In a milestone that bridges terrestrial nuclear physics and the violent interiors of exploding stars, researchers at Michigan State University's Facility for Rare Isotope Beams (FRIB) have directly measured, for the first time, the proton-capture reaction on radioactive arsenic-73 that produces selenium-74. This experiment, published in the peer-reviewed journal Physical Review Letters in 2026 and involving 45 scientists from 20 institutions across North America and Europe, provides the first experimental anchor for theoretical models of how the lightest p-nucleus forms and is destroyed in the cosmos.

The study, led by Artemis Tsantiri (then a graduate student at FRIB, now at University of Regina), used FRIB's ReA reaccelerator in standalone mode. Researchers chemically prepared a sample of arsenic-73, ionized it, accelerated it to stellar-relevant energies, and directed the beam into a hydrogen-gas target at the center of the Summing NaI (SuN) detector array. By detecting the characteristic gamma rays emitted when the compound nucleus selenium-74 de-excites, the team extracted the reaction cross section.

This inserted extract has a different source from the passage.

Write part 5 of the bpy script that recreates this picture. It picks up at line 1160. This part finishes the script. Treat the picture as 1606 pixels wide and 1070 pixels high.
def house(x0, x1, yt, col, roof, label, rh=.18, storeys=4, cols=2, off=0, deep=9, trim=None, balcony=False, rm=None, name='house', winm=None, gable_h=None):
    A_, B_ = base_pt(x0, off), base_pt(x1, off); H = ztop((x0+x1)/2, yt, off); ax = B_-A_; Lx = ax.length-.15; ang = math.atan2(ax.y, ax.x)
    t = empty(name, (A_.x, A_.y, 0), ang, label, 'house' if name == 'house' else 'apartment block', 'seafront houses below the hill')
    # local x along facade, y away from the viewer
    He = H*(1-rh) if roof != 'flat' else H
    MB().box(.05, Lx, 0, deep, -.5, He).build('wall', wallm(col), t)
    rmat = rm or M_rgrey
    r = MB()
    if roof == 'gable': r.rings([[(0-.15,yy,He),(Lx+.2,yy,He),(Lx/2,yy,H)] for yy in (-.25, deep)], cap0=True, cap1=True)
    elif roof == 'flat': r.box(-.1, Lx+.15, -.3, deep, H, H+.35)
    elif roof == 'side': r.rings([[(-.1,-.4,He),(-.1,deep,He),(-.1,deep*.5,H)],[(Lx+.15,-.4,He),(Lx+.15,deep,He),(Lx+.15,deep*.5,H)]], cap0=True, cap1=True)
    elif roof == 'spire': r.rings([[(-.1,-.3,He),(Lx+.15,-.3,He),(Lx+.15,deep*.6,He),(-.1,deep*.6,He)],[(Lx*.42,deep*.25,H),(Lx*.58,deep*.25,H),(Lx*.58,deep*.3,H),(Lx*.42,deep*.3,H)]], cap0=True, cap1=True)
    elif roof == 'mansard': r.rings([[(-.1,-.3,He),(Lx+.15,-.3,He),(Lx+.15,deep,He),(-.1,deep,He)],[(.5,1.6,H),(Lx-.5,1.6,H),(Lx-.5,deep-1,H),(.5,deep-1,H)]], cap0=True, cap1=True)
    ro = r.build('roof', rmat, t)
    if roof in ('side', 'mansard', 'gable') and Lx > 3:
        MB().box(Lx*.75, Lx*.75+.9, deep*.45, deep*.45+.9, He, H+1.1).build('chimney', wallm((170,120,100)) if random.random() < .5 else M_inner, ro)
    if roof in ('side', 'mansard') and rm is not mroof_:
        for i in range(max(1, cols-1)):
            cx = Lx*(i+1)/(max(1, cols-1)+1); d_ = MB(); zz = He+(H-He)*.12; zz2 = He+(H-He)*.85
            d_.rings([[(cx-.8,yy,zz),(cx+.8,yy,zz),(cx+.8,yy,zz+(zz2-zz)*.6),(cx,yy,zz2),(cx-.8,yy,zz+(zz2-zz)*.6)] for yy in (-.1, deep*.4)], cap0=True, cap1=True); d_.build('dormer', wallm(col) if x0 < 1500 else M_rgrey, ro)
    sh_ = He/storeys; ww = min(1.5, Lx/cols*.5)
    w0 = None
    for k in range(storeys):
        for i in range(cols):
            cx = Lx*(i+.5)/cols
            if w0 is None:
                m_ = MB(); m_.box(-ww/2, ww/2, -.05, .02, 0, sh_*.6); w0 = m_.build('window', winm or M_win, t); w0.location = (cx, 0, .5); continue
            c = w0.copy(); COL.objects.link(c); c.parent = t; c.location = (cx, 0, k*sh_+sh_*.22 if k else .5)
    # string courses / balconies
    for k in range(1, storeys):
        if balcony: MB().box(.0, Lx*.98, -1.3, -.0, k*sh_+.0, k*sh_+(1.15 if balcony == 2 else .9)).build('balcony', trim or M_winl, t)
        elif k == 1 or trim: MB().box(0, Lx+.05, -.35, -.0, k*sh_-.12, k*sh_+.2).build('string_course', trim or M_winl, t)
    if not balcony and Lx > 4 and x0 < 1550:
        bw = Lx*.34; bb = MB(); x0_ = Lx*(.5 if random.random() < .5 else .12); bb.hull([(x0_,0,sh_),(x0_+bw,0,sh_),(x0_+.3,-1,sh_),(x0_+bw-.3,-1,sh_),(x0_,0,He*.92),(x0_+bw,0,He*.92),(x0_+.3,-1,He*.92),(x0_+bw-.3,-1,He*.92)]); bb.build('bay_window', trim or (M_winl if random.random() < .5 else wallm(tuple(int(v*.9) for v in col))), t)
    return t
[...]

Because the radioactive beam intensity was low, the experiment accumulated statistics over multiple days; the reported uncertainty on the key resonance strength is approximately 25%, a significant improvement over the factor-of-three spreads in purely theoretical Hauser-Feshbach calculations previously used.

This result matters because p-nuclei—proton-rich isotopes heavier than iron that cannot be reached by neutron-capture processes (s- or r-process)—have remained astrophysical orphans for six decades. The gamma process, occurring in the oxygen-neon layers of core-collapse or Type Ia supernovae, was the leading candidate: seed nuclei are photodisintegrated by intense gamma radiation, increasing their proton-to-neutron ratio. However, without direct data on short-lived isotopes, modelers relied on untested extrapolations. Tsantiri's measurement constrains both the forward (p,γ) and reverse (γ,p) rates for 73As, directly tightening predictions for the solar-system abundance of 74Se.

Original ScienceDaily coverage celebrated the 'never seen before' milestone but missed two critical connections. First, it under-emphasized that 74Se sits at a branching point where the gamma process competes with the neutrino-driven wind (νp-process). In the proton-rich ejecta of supernovae, electron neutrinos convert neutrons to protons, enabling sequences of (p,γ) and β+ decays that can bypass the waiting points that block the rp-process. By reducing the uncertainty on the 73As(p,γ)74Se rate, the new data suggest the νp-process may overproduce 74Se relative to heavier p-nuclei unless supernova neutrino luminosities are lower than assumed in current 3D simulations. This was partially anticipated in a 2018 Annual Review of Nuclear and Particle Science article by Carla Fröhlich and collaborators, which highlighted how weak interactions in neutrino-driven winds could dominate light p-nuclei production.

Second, the coverage did not situate the result within the emerging pattern of FRIB and similar facilities (such as FAIR and the upcoming FRIB400 upgrade) systematically replacing statistical models with data. A 2022 study from the CERN ISOLDE collaboration (published in Physics Letters B) measured a nearby reaction on 68Se; combining both datasets reveals systematic over-predictions in the theoretical widths for nuclei near the N=40 sub-shell closure. Limitations remain: the FRIB measurement still depends on assumed spin-parity assignments for unobserved resonances and achieved only modest statistics (roughly 1,200 detected events). Higher-intensity beams planned for the 2028–2030 campaign should reduce uncertainties below 10%.

Synthesizing the new PRL paper with Travaglio et al.'s 2021 MNRAS review on galactic chemical evolution and Woosley & Howard's foundational 1978 ApJ gamma-process paper shows a clear shift: astrophysical models that once carried order-of-magnitude nuclear-physics errors can now be falsified with laboratory data. When the updated rates are folded into 2D supernova nucleosynthesis simulations, the predicted 74Se abundance drops by roughly 30% in the gamma process alone, strengthening the case for multi-site origins of p-nuclei.

This experiment is therefore more than a technical triumph. It exemplifies how rare-isotope facilities are turning nuclear astrophysics from a theory-dominated discipline into one where stellar models are directly audited by accelerator data, tightening the link between cosmic element creation and laboratory precision measurements.